═════ Dataset extract

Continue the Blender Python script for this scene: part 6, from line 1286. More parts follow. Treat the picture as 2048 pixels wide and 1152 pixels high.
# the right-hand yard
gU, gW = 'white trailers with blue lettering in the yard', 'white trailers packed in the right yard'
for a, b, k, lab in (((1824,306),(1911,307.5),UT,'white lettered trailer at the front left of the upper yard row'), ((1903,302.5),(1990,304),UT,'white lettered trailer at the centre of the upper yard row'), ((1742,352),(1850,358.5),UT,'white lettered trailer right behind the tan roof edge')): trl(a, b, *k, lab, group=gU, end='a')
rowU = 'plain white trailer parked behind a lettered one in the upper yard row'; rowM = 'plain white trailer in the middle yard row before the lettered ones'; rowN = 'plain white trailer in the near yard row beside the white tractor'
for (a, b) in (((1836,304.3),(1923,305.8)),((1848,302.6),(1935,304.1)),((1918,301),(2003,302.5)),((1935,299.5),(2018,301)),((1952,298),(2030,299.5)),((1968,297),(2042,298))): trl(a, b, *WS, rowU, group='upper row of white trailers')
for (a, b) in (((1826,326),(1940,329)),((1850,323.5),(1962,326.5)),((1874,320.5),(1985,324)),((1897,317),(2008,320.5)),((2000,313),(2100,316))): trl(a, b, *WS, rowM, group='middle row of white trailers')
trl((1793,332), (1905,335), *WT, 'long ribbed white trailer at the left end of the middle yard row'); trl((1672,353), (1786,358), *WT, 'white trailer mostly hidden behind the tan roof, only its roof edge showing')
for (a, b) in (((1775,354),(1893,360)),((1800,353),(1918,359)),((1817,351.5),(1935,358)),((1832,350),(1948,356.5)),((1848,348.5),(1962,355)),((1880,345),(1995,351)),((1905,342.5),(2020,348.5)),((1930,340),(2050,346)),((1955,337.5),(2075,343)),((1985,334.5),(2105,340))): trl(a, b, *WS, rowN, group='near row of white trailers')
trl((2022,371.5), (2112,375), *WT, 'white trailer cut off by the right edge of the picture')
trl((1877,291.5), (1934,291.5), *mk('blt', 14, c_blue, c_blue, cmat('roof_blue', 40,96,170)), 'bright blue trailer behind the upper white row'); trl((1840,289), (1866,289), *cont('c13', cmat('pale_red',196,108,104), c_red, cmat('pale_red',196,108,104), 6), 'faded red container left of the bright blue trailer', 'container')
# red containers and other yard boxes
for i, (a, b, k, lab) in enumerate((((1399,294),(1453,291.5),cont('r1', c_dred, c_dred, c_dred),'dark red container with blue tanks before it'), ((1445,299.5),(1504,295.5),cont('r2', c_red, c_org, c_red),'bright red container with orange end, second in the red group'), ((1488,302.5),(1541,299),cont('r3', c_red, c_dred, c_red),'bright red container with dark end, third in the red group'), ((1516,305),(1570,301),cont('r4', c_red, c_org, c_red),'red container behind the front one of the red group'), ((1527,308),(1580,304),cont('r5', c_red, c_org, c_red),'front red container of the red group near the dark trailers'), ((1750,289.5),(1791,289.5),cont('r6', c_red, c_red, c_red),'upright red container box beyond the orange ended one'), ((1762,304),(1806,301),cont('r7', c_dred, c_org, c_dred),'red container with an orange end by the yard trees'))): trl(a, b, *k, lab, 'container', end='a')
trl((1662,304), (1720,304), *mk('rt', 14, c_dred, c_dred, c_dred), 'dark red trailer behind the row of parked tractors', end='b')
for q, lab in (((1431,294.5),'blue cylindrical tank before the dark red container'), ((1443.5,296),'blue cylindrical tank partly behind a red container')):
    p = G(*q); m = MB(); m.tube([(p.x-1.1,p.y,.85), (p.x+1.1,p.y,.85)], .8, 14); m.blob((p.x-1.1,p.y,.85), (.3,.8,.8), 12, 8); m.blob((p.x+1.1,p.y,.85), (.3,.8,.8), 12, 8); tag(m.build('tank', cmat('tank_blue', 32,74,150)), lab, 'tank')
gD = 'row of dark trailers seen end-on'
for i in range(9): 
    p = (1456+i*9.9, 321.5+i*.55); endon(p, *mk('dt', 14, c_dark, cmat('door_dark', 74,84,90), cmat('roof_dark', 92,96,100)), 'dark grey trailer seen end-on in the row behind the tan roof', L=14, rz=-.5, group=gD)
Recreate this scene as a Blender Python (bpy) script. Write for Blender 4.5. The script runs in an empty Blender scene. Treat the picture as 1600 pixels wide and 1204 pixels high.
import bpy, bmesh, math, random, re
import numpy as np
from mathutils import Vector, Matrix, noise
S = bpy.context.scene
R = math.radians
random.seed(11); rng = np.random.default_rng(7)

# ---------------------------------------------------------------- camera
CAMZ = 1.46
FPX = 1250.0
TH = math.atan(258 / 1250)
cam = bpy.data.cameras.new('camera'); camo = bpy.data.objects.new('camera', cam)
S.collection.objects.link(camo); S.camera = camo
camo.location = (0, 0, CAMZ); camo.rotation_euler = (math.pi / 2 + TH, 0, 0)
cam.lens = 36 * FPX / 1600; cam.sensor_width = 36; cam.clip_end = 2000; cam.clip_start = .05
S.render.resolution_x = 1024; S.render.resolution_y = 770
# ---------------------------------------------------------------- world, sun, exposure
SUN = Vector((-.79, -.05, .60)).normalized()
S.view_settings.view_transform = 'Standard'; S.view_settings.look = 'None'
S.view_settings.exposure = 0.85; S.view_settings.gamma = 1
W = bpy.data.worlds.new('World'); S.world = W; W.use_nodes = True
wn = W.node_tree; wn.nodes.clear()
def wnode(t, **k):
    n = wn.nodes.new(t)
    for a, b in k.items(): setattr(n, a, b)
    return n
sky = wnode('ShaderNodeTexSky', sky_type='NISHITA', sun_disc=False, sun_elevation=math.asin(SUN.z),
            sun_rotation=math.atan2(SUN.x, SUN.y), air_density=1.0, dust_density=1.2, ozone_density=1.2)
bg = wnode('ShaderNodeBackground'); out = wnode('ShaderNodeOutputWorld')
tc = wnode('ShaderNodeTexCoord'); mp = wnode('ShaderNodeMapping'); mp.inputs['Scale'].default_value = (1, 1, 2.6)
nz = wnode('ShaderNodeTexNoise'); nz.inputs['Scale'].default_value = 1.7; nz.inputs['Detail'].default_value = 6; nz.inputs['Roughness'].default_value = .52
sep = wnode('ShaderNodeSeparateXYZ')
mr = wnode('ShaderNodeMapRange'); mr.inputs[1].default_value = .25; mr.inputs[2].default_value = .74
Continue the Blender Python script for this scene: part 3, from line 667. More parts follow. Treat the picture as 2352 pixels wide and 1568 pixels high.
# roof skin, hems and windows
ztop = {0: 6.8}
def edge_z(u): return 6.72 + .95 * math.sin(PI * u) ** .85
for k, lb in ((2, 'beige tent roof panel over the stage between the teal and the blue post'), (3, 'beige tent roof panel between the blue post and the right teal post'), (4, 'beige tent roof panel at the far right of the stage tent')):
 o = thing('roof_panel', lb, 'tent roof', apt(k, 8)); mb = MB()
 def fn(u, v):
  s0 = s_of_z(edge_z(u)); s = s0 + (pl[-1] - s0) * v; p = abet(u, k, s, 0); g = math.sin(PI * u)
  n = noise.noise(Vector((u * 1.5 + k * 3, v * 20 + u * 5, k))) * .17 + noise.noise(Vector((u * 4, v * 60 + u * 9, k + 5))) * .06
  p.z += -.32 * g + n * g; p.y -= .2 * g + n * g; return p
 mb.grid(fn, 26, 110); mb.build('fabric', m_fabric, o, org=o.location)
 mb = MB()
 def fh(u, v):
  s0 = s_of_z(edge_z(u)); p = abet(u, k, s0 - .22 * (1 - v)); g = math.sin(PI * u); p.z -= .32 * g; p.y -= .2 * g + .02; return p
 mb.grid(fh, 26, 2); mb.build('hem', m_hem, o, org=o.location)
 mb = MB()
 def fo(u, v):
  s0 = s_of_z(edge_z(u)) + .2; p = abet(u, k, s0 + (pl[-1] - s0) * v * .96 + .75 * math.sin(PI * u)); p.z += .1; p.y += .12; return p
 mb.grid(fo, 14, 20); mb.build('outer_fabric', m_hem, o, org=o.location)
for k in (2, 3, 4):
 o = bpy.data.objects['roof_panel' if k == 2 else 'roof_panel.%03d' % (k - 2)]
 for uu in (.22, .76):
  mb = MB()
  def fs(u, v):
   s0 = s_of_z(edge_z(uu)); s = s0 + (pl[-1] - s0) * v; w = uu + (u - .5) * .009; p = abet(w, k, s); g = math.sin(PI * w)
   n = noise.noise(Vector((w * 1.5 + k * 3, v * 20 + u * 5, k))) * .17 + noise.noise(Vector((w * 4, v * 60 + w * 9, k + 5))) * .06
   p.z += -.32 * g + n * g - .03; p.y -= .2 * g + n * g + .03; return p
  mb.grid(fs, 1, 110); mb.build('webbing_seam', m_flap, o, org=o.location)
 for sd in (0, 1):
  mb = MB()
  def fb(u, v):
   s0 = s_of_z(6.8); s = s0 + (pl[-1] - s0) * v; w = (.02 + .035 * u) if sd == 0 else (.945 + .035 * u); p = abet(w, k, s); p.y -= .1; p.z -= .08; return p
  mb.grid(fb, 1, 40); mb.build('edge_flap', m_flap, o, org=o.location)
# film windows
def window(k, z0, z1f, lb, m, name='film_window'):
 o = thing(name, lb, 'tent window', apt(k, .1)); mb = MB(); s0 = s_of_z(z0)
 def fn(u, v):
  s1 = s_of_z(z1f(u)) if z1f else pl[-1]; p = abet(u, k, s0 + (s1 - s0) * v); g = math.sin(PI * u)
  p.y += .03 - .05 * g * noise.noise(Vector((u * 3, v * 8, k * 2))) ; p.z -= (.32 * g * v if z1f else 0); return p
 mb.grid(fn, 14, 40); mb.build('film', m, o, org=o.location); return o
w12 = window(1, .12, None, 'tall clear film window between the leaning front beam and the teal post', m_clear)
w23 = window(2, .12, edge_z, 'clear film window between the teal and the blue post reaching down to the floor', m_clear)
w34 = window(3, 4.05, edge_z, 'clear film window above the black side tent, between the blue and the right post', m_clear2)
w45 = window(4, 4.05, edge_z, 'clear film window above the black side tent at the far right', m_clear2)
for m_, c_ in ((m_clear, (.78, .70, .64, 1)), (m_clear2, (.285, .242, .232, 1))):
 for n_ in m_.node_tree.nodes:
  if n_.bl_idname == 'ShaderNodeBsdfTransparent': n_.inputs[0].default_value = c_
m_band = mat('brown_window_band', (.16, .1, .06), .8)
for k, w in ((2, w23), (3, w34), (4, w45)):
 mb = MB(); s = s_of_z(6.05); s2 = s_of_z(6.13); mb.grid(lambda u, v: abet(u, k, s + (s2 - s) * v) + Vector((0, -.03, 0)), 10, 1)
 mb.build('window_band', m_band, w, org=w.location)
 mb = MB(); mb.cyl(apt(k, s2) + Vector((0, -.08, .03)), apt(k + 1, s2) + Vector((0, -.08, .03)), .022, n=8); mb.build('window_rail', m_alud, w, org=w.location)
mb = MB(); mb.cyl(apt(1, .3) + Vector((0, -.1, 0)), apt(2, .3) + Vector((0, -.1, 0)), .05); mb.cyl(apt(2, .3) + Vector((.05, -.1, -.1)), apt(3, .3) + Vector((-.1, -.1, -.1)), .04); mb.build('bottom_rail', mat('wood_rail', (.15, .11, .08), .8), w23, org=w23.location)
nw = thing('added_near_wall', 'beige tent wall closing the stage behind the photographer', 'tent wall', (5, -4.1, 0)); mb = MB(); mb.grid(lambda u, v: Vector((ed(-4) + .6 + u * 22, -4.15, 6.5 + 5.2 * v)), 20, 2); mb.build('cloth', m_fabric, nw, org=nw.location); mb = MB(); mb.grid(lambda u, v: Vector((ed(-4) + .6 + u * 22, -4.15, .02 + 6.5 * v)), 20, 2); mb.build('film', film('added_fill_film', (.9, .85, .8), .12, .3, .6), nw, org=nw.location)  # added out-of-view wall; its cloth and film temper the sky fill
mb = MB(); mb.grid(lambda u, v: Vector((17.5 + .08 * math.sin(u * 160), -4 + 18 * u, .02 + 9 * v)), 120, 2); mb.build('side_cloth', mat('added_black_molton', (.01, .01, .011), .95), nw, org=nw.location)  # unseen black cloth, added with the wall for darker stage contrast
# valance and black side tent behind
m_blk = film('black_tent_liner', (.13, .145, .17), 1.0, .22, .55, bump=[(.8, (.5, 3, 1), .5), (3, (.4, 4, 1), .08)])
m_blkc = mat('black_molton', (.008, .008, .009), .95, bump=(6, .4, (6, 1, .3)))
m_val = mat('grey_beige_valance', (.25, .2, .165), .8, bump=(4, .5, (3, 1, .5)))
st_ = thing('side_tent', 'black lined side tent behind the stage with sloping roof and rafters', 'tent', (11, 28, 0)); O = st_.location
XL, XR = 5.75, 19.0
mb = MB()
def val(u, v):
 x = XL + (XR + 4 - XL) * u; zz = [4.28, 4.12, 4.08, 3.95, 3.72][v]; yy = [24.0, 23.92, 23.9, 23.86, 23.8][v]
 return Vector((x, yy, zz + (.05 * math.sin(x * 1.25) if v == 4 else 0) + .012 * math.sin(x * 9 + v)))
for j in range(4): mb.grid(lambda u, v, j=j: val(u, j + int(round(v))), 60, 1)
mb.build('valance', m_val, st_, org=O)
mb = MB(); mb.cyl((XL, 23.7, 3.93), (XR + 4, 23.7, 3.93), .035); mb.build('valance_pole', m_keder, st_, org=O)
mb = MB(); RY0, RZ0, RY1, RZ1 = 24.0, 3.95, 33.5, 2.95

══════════

● **Problem**: Above are the records. Print exactly, and only, the lines from the line with "Recreate this scene" to the line with "random.seed(11); rng = np.random.default_rng(7)", both inclusive.

● **Full answer**:
Recreate this scene as a Blender Python (bpy) script. Write for Blender 4.5. The script runs in an empty Blender scene. Treat the picture as 1600 pixels wide and 1204 pixels high.
import bpy, bmesh, math, random, re
import numpy as np
from mathutils import Vector, Matrix, noise
S = bpy.context.scene
R = math.radians
random.seed(11); rng = np.random.default_rng(7)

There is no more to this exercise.